Goal of the exercise:
Using the material below, work out how many lines contain the word "scene". Reply with the number and nothing more.

Given information:
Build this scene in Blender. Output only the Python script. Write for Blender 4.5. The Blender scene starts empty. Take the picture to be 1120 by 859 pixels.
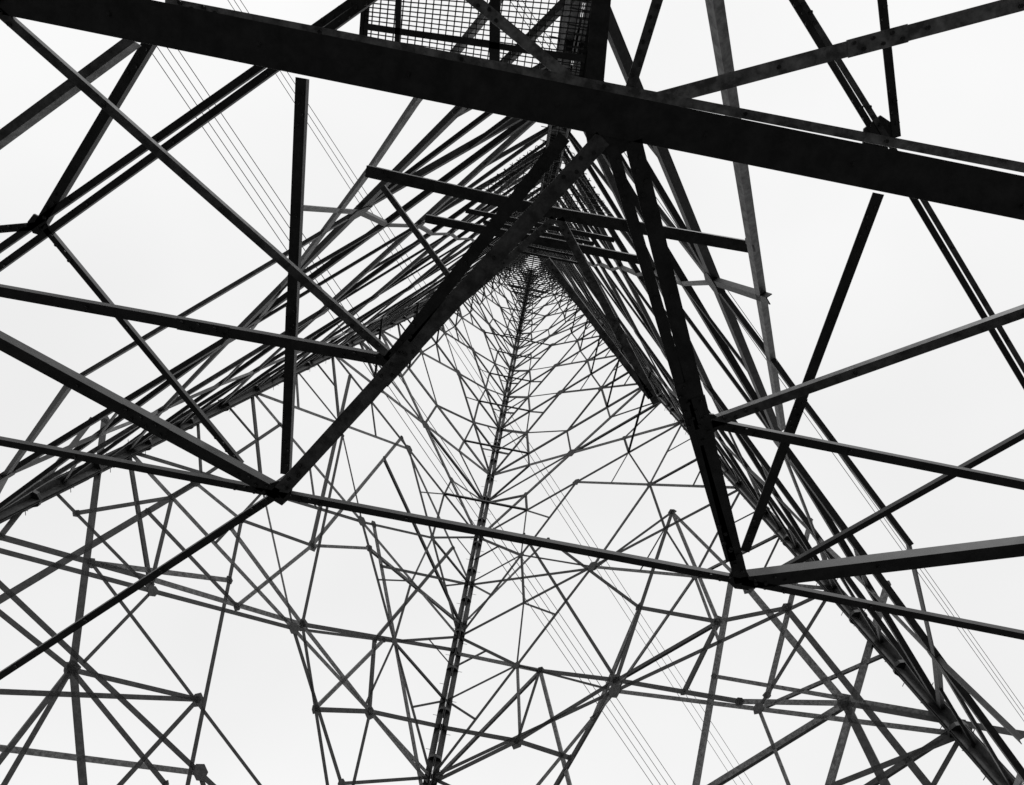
# Lattice transmission tower seen from inside its base, next to one leg, looking up.
# World units: metres. Tower axis at x=0, y=15. Legs N, F, L, R stand on the diagonals of the square base.
import bpy, math, random
from mathutils import Vector, Matrix
random.seed(4)
sc=bpy.context.scene
ZC=1.6
AX=15.0
K=20/92.0
SG={'NL':(-1,-1),'NR':(1,-1),'LF':(-1,1),'FR':(1,1)}
DN=Vector((0,0,-1))
def R(z): return 20-K*(z-ZC)
def leg(n,z):
    r=R(z)
    return {'N':Vector((0,AX-r,z)),'F':Vector((0,AX+r,z)),'L':Vector((-r,AX,z)),'R':Vector((r,AX,z))}[n]
def on_face(pl,x,z):
    sx,sy=SG[pl]; return Vector((x,AX+sy*(R(z)-sx*x),z))
def nrm(pl):
    sx,sy=SG[pl]; return -Vector((sx,sy,K)).normalized()
parts={}
def P_(part): return parts.setdefault(part,([],[],[]))
def lsec(part,a,b,w,n,d2=None,flip=1,m=0):
    """rolled steel angle from a to b, leg width w, one flange lying in the plane with normal n"""
    V,Fc,Mi=P_(part)
    d=(b-a)
    if d.length<1e-4: return
    d.normalize(); s=d.cross(n)
    if s.length<1e-3: s=d.orthogonal()
    s.normalize(); s*=flip; n2=s.cross(d).normalized()
    if n2.dot(n)<0: n2=-n2
    dd=d2 if d2 else w*.8; t=max(.012,w*.11)
    pts=[(-w/2,0),(w/2,0),(w/2,-t),(-w/2+t,-t),(-w/2+t,-dd),(-w/2,-dd)]
    i0=len(V)
    for c in (a,b):
        for p,q in pts: V.append(c+s*p+n2*q)
    for k in range(6):
        Fc.append((i0+k,i0+(k+1)%6,i0+6+(k+1)%6,i0+6+k))
    Fc.append(tuple(i0+k for k in range(6))[::-1]); Fc.append(tuple(i0+6+k for k in range(6)))
    Mi.extend([m]*8)
def prism(part,c,n,r,th,k=6,m=0,rot=0,jit=0):
    V,Fc,Mi=P_(part); n=n.normalized(); u=n.orthogonal().normalized(); v=n.cross(u)
    i0=len(V); rr=[r*(1+random.uniform(-jit,jit)) for _ in range(k)]
    for q in (0,th):
        for j in range(k):
            a=rot+j*2*math.pi/k; V.append(c+n*q+(u*math.cos(a)+v*math.sin(a))*rr[j])
    for j in range(k): Fc.append((i0+j,i0+(j+1)%k,i0+k+(j+1)%k,i0+k+j))
    Fc.append(tuple(range(i0,i0+k))[::-1]);Fc.append(tuple(range(i0+k,i0+2*k)));Mi.extend([m]*(k+2))
# ---- plan bracing in horizontal planes near the N corner: (z, width, material (lit members painted paler), x1,y1, x2,y2 ...) in cm
PLAN=[
(7.0,.292,0,-455,-22,383,-21),(7.35,.07,2,-313,-39,398,-44),  # second row: beam's upper flange, its light painted as pale grey
(7.0,.13,1,33,-5,-188,347),(7.0,.1,0,5,-1,-103,199),(7.0,.128,0,55,-7,245,344),(7.0,.09,0,40,-1,229,324),
(7.0,.068,0,-496,350,-188,347,245,343,561,343),(7.0,.09,0,-480,206,-102,199),(7.0,.07,1,-441,-24,-103,194),
(7.0,.115,0,-483,235,-188,347),(7.0,.07,0,-534,699,-188,347),
(8.1,.062,0,-474,171,-269,390),(8.1,.098,0,-232,-6,-220,391),
(7.0,.082,1,173,198,411,37),(7.0,.075,0,173,198,490,198),(7.6,.115,2,49,-31,353,-170),
(7.0,.135,0,245,345,511,240),(8.1,.065,0,313,412,545,146),(8.1,.1,0,289,-6,286,375),
(8.1,.052,0,154,-149,271,-50,540,182),(8.1,.045,1,160,-150,278,-52,548,180),(8.1,.07,0,234,-156,287,-53),
(7.8,.09,2,-101,-95,34,-29),(7.8,.085,1,57,-121,50,-36),
(14.1,.2,0,-320,118,26,126,374,117),(14.6,.15,0,-213,186,213,184),
(14.1,.15,1,31,133,287,438),(14.1,.12,1,24,209,274,429),(14.1,.13,1,22,135,-171,383),(14.1,.1,1,-288,139,-145,276),
(8.1,.09,0,-366,-15,-478,172),(8.1,.062,0,-186,-79,-558,235),(8.1,.062,0,-173,-82,-539,237),(8.1,.072,0,-553,193,-478,172)]
for z,w,m,*c in PLAN:
    P=[Vector((c[i]/100,c[i+1]/100,z)) for i in range(0,len(c),2)]
    for a,b in zip(P[:-1],P[1:]):
        lsec('plan_bracing',a,b,w,DN,m=m)
        d=(b-a); Ln=d.length; d.normalize(); s=d.cross(DN)
        for e,sg in ((a,1),(b,-1)):
            for k in range(4): prism('bolts',e+d*sg*(.12+.09*k)+s*w*(.18 if k%2 else -.18),DN,.017,.02,rot=k)
        k=1.2
        while k<Ln-1:
            prism('bolts',a+d*k,DN,.016,.02); k+=1.1
        if w>.085 and w<.2 and Ln>3:       # bolted splice plate
            c0=a+d*Ln*.58; lsec('splice_plates',c0-d*.22+DN*.004,c0+d*.22+DN*.004,w*1.12,DN,d2=.02,m=m)
            for k in range(6): prism('bolts',c0+d*(.07*k-.175)+s*w*(.25 if k%2 else -.25)+DN*.004,DN,.015,.02)
for z,x,y,r in ((7,-186,345,.13),(7,-103,197,.11),(7,243,342,.12),(7,173,198,.11),(7,38,-12,.2),(8.1,-478,172,.1),(8.1,272,-51,.15),(8.1,34,-31,.13),(8.1,-380,-15,.09)):
    prism('gusset_plates',Vector((x/100,y/100,z+.03)),DN,r,.022,jit=.25,rot=random.random())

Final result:
2